───── Stored data ─────

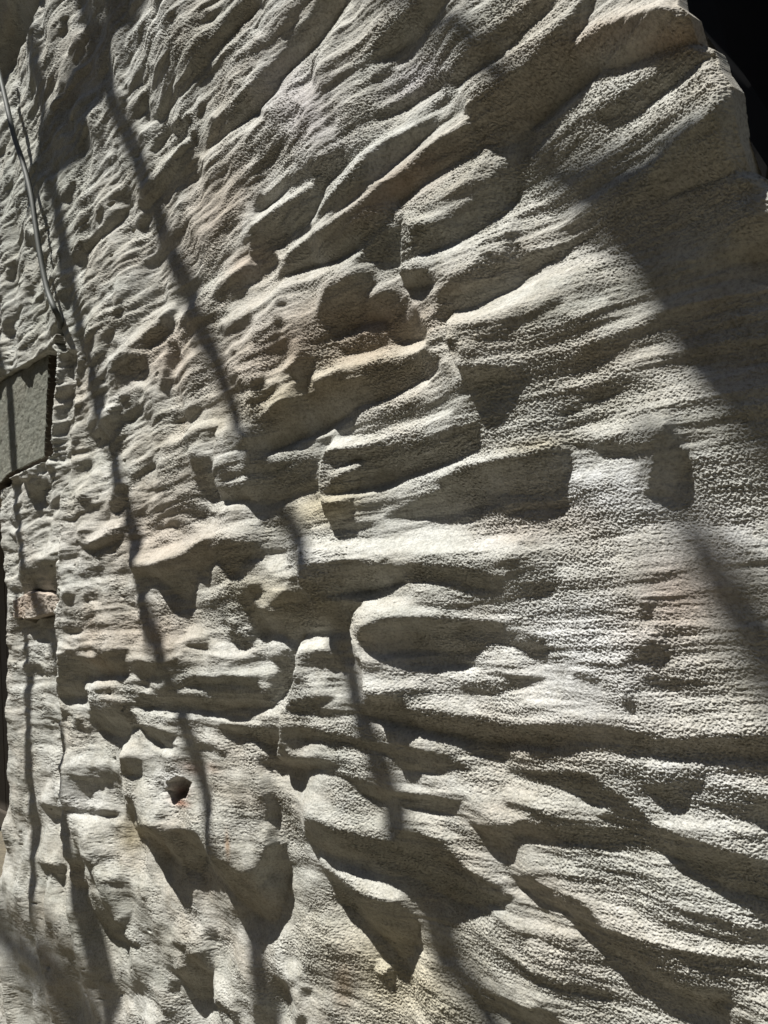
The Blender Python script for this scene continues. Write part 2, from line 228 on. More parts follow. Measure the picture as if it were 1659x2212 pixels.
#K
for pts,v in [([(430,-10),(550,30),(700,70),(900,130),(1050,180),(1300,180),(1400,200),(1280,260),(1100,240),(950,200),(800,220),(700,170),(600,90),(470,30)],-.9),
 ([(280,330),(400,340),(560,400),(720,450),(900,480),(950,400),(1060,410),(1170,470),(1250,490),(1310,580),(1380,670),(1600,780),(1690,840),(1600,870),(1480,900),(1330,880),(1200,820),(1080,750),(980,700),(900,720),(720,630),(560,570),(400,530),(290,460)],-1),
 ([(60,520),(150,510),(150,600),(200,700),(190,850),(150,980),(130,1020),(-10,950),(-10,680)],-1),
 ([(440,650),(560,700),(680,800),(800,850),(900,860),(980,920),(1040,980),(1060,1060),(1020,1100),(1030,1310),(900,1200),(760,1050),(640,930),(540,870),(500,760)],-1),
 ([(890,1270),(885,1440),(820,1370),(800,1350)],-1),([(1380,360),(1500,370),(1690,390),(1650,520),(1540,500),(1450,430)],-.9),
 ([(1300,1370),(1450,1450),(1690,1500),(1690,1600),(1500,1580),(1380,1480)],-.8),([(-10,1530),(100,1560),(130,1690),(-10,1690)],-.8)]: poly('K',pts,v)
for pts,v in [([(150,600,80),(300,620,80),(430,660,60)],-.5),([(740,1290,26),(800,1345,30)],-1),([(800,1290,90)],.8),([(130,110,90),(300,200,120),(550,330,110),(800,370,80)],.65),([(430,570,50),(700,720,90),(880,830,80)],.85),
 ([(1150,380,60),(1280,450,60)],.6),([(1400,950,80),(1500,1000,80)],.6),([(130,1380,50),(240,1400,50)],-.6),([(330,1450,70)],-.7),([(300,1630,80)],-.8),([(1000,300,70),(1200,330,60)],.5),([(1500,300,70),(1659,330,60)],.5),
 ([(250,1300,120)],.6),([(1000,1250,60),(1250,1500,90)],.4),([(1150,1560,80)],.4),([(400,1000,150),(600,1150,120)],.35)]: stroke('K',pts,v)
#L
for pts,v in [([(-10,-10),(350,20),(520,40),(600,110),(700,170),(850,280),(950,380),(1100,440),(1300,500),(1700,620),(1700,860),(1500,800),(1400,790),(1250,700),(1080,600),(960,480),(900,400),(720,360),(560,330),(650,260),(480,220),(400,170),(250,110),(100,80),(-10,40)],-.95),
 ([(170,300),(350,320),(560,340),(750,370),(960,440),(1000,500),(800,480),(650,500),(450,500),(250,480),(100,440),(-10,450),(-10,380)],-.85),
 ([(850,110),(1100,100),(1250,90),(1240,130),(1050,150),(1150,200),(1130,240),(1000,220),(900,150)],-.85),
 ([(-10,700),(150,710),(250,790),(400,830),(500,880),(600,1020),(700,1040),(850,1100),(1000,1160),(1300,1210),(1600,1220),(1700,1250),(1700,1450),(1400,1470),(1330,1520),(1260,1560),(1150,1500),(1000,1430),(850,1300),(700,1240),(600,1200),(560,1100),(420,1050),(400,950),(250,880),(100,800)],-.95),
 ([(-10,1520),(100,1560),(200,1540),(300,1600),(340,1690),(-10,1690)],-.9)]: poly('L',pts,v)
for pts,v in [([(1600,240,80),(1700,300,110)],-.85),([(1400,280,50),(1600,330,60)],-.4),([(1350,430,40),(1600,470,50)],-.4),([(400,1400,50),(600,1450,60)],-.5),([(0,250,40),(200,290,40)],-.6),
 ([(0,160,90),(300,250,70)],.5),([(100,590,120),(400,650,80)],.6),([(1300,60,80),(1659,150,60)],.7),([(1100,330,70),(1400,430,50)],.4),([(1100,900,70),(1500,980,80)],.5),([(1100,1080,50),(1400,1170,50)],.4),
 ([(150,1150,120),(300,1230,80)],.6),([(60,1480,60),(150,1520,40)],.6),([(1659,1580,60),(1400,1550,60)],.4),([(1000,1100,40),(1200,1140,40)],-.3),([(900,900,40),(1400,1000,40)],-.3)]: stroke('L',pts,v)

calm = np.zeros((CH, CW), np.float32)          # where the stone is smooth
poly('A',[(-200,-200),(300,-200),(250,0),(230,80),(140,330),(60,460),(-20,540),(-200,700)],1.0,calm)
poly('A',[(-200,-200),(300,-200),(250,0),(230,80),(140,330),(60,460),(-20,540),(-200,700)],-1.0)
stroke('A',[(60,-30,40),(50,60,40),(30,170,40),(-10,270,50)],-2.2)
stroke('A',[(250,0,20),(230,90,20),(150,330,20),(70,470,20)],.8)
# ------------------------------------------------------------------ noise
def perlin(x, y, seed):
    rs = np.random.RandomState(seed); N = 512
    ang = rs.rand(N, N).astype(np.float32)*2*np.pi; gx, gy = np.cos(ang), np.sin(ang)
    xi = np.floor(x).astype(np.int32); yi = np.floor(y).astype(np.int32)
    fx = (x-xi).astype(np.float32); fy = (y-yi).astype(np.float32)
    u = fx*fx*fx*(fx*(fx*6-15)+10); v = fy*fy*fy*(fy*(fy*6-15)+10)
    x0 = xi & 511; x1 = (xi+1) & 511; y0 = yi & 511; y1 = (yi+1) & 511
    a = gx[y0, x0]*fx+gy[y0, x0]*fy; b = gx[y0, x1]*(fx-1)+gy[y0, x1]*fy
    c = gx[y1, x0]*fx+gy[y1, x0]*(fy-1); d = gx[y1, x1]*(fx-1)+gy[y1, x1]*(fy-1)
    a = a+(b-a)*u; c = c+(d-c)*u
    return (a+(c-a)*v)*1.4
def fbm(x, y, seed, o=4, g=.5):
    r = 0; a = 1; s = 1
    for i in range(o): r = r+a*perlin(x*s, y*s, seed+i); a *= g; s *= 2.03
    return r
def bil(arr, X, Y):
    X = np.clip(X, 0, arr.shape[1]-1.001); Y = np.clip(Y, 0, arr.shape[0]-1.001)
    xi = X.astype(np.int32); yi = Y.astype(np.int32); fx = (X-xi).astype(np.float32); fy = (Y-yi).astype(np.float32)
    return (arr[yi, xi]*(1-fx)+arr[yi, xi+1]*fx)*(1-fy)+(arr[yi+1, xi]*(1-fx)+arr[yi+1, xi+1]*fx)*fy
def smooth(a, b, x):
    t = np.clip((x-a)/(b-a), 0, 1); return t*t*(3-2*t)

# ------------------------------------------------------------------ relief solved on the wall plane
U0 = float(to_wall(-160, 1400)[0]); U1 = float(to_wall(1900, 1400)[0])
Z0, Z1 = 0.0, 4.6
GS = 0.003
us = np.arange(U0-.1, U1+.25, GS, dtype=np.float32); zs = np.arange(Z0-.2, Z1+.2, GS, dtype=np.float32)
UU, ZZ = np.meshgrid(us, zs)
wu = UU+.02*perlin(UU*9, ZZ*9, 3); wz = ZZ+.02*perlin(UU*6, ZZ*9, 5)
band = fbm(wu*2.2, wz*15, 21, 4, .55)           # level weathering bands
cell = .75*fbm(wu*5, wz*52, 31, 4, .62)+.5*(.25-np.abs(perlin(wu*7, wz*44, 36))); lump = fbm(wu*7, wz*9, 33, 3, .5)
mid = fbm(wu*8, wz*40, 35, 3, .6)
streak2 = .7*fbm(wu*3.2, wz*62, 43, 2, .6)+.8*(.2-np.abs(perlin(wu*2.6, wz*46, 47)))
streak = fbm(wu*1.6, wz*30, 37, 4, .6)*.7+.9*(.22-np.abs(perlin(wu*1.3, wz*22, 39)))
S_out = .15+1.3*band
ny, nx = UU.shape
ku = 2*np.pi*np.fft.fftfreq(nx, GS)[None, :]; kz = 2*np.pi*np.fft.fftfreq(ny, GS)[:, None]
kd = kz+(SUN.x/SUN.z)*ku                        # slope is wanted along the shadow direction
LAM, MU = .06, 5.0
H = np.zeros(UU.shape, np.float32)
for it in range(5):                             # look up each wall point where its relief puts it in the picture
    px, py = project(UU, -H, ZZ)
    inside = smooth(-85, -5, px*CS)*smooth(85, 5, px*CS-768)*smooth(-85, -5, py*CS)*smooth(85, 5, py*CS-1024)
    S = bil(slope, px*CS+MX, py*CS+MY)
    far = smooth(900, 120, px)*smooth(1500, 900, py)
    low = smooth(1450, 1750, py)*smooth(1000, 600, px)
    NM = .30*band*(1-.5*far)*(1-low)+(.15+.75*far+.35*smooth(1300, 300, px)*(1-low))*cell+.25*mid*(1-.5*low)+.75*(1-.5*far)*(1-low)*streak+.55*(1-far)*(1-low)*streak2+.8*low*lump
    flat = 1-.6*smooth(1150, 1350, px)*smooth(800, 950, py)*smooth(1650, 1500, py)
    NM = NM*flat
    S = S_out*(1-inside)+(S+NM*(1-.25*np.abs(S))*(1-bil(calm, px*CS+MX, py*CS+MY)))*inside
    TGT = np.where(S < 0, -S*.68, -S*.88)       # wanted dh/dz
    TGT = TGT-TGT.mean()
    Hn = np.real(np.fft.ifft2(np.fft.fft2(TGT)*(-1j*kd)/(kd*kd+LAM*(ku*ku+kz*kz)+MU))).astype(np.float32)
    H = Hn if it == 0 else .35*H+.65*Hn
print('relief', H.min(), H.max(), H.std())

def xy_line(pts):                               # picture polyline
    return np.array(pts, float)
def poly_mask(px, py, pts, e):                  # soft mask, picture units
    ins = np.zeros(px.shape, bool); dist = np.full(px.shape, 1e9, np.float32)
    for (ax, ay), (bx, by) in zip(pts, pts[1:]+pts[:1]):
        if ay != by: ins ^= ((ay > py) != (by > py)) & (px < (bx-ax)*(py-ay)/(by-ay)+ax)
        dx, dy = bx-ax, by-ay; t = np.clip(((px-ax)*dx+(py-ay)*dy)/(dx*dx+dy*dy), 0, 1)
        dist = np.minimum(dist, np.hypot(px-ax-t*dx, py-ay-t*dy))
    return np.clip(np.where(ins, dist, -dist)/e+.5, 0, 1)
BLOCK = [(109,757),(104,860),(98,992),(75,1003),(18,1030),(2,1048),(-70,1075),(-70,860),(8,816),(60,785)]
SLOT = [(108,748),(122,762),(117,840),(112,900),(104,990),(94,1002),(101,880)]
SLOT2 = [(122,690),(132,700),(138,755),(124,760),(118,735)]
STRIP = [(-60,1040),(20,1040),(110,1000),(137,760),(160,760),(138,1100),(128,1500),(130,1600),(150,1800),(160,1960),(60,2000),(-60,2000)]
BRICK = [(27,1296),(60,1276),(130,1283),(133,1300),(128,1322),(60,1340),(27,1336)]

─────

Set problem:
Show the lines of the material that contain the word "picture".

Right answer:
The Blender Python script for this scene continues. Write part 2, from line 228 on. More parts follow. Measure the picture as if it were 1659x2212 pixels.
for it in range(5):                             # look up each wall point where its relief puts it in the picture
def xy_line(pts):                               # picture polyline
def poly_mask(px, py, pts, e):                  # soft mask, picture units